Stanford: Requiem, op.63

Philip Reed
Monday, August 14, 2023

A glorious recording

Carolyn Sampson (s), Marta Fontanals-Simmons (m-s), James Way (t), Ross Ramgobin (bar), University of Birmingham Voices, City of Birmingham Symphony / Martyn Brabbins (dir) 

Hyperion CDA68418 [74:26] 

★★★★★

Stanford’s Requiem was commissioned for the 1897 Birmingham Festival, the one immediately preceding the premiere of Elgar’s The Dream of Gerontius. Irish Protestant Stanford’s Roman Catholic Requiem Mass was better received than Roman Catholic Elgar’s setting of Cardinal Newman three years later.

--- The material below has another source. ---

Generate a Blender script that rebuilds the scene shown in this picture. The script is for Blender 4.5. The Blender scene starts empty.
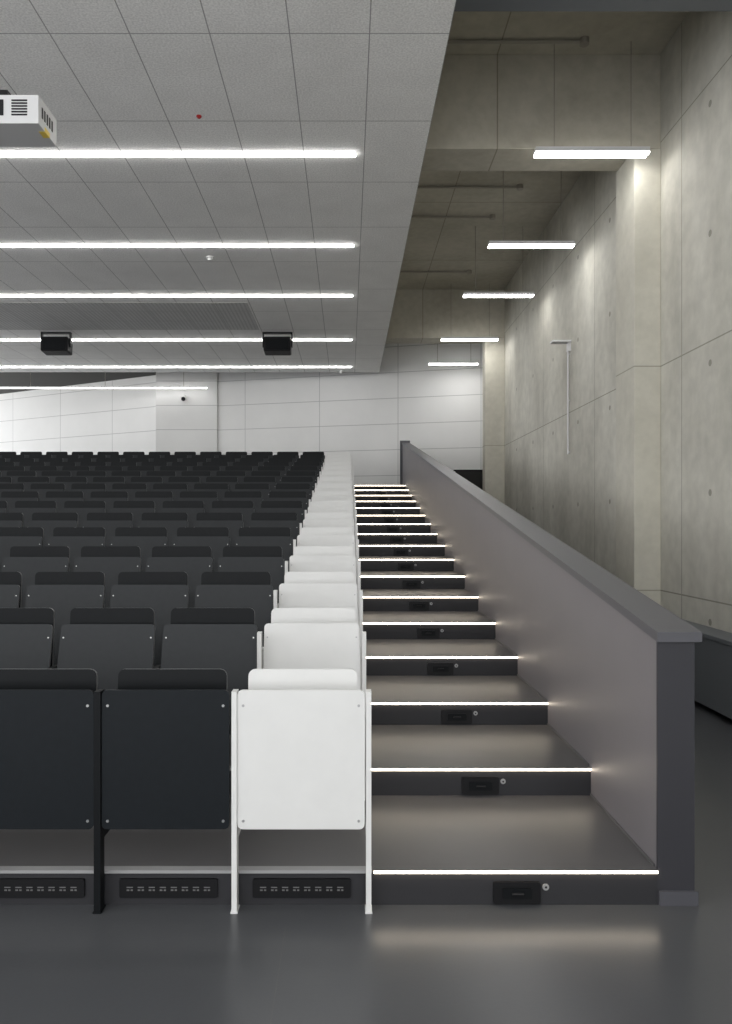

What the two works share is an innate whiff of the theatre: Elgar influenced by Parsifal, Stanford already an experienced opera composer by the time of his Requiem. Conductor Martyn Brabbins’s combined experience of large-scale choral pieces and opera serve him to telling effect in this glorious recording. His finely judged tempi and keen ear for balance and orchestral detail tap into the theatrical qualities of Stanford’s Requiem. Four excellent soloists are matched with the fresh-voiced University of Birmingham Voices and the CBSO. The results are outstanding, the more so when it seems likely most of the performers will not have encountered this work before.